Assim como os exemplos citados, Jenkins também usa um jogo da década passada para exemplificar como as pessoas estão ficando mais políticas com o desenvolvimento dessa nova cultura. The Sims Online (PC) foi um estouro, nos EUA principalmente, entre 2003 e 2006. O jogo funcionava basicamente como suas versões offline, entretanto com a diferença de ser jogado em uma comunidade compartilhada com milhares de pessoas.
Mesmo não tão popular no Brasil, The Sims Online fez grande sucesso nos EUA. |
A questão é que em 2004 uma eleição para presidente foi feita no jogo, para que um dos jogadores comandasse Alphaville, a cidade mais povoada de The Sims Online. As campanhas foram tão acirradas e a repercursão tão grande, que até jornais começaram a retratar o caso na época. Um rapaz de vinte e poucos anos contra uma garota de onze. Imaginem o quão sensacional isso foi aos olhos de uma sociedade que, até então, não dava muita bola para a política em geral. Mais uma vez, os jogos estão aí para mudar um pouquinho a história.
“Bem-vindos à Cultura da Convergência”
O livro é uma viagem através das duas últimas décadas que nos faz perceber como já estamos no futuro. Como essa geração mudou drásticamente sua forma de interagir, se formos compará-la com a famosa década de 1980. O interessante também é ver como elementos que fizeram e ainda fazem parte dos nossos leques de diversão são sinais de toda essa transformação.

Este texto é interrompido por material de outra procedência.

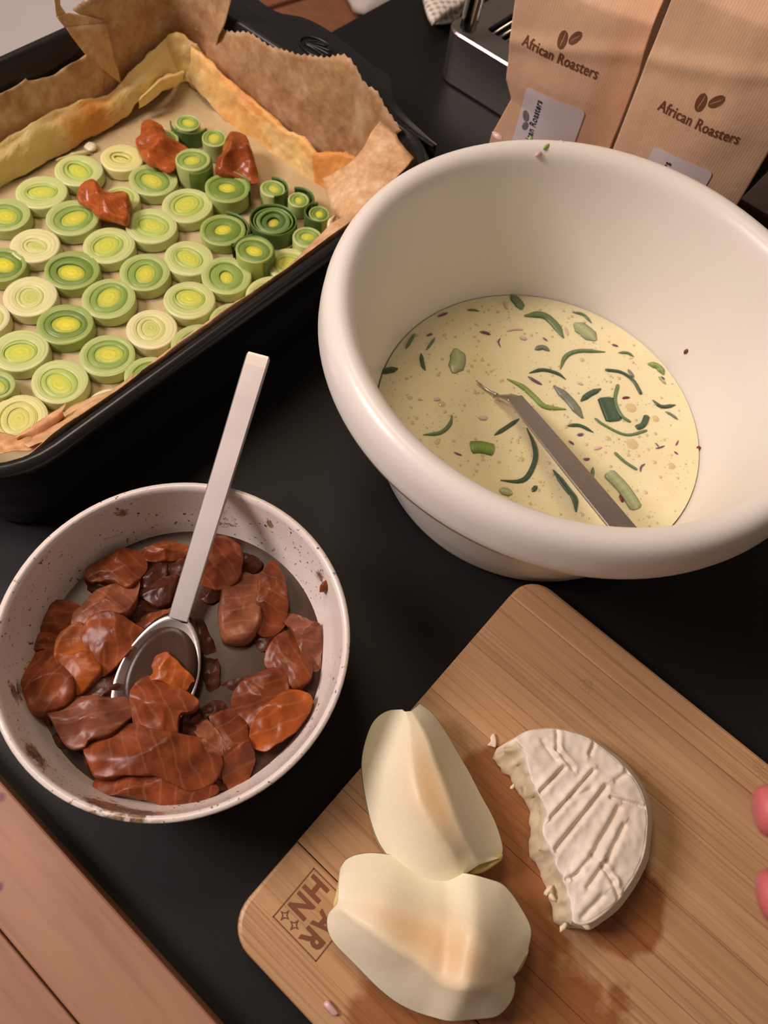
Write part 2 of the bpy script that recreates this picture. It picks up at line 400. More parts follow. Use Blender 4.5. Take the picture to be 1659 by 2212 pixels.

Cultura da Convergência é um livro misto por isso. Serve tanto para fins acadêmicos por trazer uma teoria brilhante de um dos estudiosos de mídia mais respeitados dos Estados Unidos, quanto para crescimento pessoal. É divertido saber mais sobre casos como os citados em Enter the Matrix, Harry Potter e The Sims Online. Além de ser um ótimo guia para pesquisar mais sobre algumas franquias que nós pensávamos que sabíamos tudo sobre. Altamente recomendado!